En 1742 los solares de esta calle se
vendían entre 8 y 9 reales la vara. Cien años después el precio era de más de
una onza de oro la vara.
La avenida 23, en el Vedado, se
llamó en sus inicios en 1862 Paseo de
Medina, por ese contratista de obras del Gobierno colonial que tenía su
residencia frente a donde se emplazaría el cine Riviera. Durante un corto
periodo llevó el nombre de General Machado. Línea, en 1918, pasó a llamarse
Presidente Wilson, y durante la dictadura batistiana, fue rebautizada como
General Batista, nombre que, al igual que el de Machado, el pueblo repudió.
Siempre ha sido Línea, primero por los pequeños trenes que salían de cerca de
La Punta y luego por los tranvías eléctricos. La calle Manuel Sanguily —al
costado del palacio del Segundo Cabo— sigue siendo conocida, lamentablemente,
por su viejo nombre de Tacón.
De la Upec me han dado un recado
El compañero Antonio Moltó,
presidente de la Unión de Periodistas de Cuba (UPEC), hizo llegar al diario
elementos sobre lo expuesto por el escribidor en la página correspondiente al 8
de mayo pasado (Lo que no dije de la Catedral), en la que pregunta por el
destino de las piezas que obraban en los fondos del museo de la prensa que
existía en la Asociación Reporters, de la calle Zulueta.

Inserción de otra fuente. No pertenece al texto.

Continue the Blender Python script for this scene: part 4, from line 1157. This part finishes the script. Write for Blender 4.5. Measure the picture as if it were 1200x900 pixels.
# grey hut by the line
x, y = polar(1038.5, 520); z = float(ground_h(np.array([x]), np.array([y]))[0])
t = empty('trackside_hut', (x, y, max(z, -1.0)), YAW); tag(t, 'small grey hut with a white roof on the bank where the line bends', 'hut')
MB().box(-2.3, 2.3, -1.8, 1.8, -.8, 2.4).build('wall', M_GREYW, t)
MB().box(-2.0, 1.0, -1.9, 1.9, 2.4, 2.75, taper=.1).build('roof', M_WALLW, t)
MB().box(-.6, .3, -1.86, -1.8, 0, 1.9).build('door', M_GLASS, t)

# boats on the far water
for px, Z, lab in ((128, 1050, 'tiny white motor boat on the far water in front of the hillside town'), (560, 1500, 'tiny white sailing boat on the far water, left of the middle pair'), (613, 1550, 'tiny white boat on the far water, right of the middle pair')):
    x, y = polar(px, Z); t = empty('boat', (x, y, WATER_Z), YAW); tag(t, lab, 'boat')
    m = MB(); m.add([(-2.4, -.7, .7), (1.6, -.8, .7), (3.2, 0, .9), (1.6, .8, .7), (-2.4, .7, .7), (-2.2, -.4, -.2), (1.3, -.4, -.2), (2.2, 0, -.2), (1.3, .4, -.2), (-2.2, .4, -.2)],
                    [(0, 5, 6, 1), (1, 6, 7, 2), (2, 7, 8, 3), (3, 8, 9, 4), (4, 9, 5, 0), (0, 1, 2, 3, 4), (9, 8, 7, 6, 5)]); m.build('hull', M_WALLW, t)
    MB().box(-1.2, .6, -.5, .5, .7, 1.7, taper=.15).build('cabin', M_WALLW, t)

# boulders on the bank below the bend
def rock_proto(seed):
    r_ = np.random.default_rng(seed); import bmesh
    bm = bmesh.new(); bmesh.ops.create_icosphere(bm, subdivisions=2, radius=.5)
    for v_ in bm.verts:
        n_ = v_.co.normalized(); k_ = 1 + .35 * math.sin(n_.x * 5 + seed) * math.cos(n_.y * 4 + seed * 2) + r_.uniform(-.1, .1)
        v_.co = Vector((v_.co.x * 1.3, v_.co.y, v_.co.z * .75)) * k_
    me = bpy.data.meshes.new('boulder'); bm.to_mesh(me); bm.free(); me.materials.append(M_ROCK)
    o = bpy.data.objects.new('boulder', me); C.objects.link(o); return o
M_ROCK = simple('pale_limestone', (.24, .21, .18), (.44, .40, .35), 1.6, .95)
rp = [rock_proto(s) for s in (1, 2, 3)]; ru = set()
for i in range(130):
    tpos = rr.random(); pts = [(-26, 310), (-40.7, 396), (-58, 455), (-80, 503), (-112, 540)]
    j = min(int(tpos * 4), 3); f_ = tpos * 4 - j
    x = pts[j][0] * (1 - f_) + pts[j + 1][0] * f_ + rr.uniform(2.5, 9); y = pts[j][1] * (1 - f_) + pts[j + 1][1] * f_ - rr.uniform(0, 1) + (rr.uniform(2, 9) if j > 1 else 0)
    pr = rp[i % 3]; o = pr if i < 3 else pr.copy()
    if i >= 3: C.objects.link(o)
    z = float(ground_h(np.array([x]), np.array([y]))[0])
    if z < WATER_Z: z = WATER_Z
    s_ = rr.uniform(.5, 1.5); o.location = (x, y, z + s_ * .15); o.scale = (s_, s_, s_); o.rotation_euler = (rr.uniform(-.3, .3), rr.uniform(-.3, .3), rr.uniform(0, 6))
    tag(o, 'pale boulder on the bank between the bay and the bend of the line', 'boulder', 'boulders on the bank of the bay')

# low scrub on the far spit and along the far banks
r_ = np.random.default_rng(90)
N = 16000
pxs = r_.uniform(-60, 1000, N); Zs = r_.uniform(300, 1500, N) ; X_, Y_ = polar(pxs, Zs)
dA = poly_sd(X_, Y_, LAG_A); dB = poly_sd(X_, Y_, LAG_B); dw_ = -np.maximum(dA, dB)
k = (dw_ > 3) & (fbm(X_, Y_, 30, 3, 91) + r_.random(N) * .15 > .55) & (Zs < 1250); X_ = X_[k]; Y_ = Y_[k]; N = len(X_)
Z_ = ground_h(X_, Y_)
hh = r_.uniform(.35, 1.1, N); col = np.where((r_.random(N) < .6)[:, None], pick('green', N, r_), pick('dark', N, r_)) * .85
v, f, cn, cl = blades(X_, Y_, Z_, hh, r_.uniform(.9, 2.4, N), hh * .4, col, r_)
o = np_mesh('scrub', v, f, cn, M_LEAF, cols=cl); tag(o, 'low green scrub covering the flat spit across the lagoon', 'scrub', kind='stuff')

Y explica en su misiva que la UPEC,
«al crearse en 1963, no fue continuadora ni de la Asociación de Reporters de La
Habana ni del Colegio Provincial de Periodistas de La Habana, y menos aún
heredera de los bienes inmuebles de esas instituciones periodísticas. A veces,
por desconocimiento, eso se cree (…) Desde mucho antes del nacimiento de la
UPEC, habían desaparecido la Asociación de Reporters y el Colegio de
Periodistas, ubicados en la calle Zulueta. Incluso, el edificio ubicado en 20
de Mayo casi esquina a Ayestarán, que se construyó para instalar allí el
Colegio de Periodistas, el Estado dispuso que pasara a un centro para estudio
de idiomas».
Añade:
«Ciro Bianchi pregunta en su
artículo sobre dónde fueron a parar las piezas que conformaron el museo de la
prensa que estaba en la Asociación de Reporters de La Habana. No tenemos una
respuesta para esto. Lo que sí aseguramos es que la UPEC no fue heredera de las
piezas de ese museo ni tampoco de los panteones en la Necrópolis de Colón que
por Resolución del Gobierno Revolucionario pasaron a otras instituciones».
Señala por último el compañero Moltó
que lo único que logró salvarse del local de la calle Zulueta fueron algunos
expedientes y libros del Colegio Nacional que el periodista Baldomero Álvarez
Ríos rescató en su camino al basurero. Esos documentos, dice Moltó, se
conservan hoy en la sede de la UPEC.
Valga la aclaración del Presidente
de la UPEC. El escribidor solo desea aclarar por su parte que no culpó a nadie,
y mucho menos a la organización que Moltó encabeza, de la desaparición de esos
materiales. Solo se interesaba por su destino.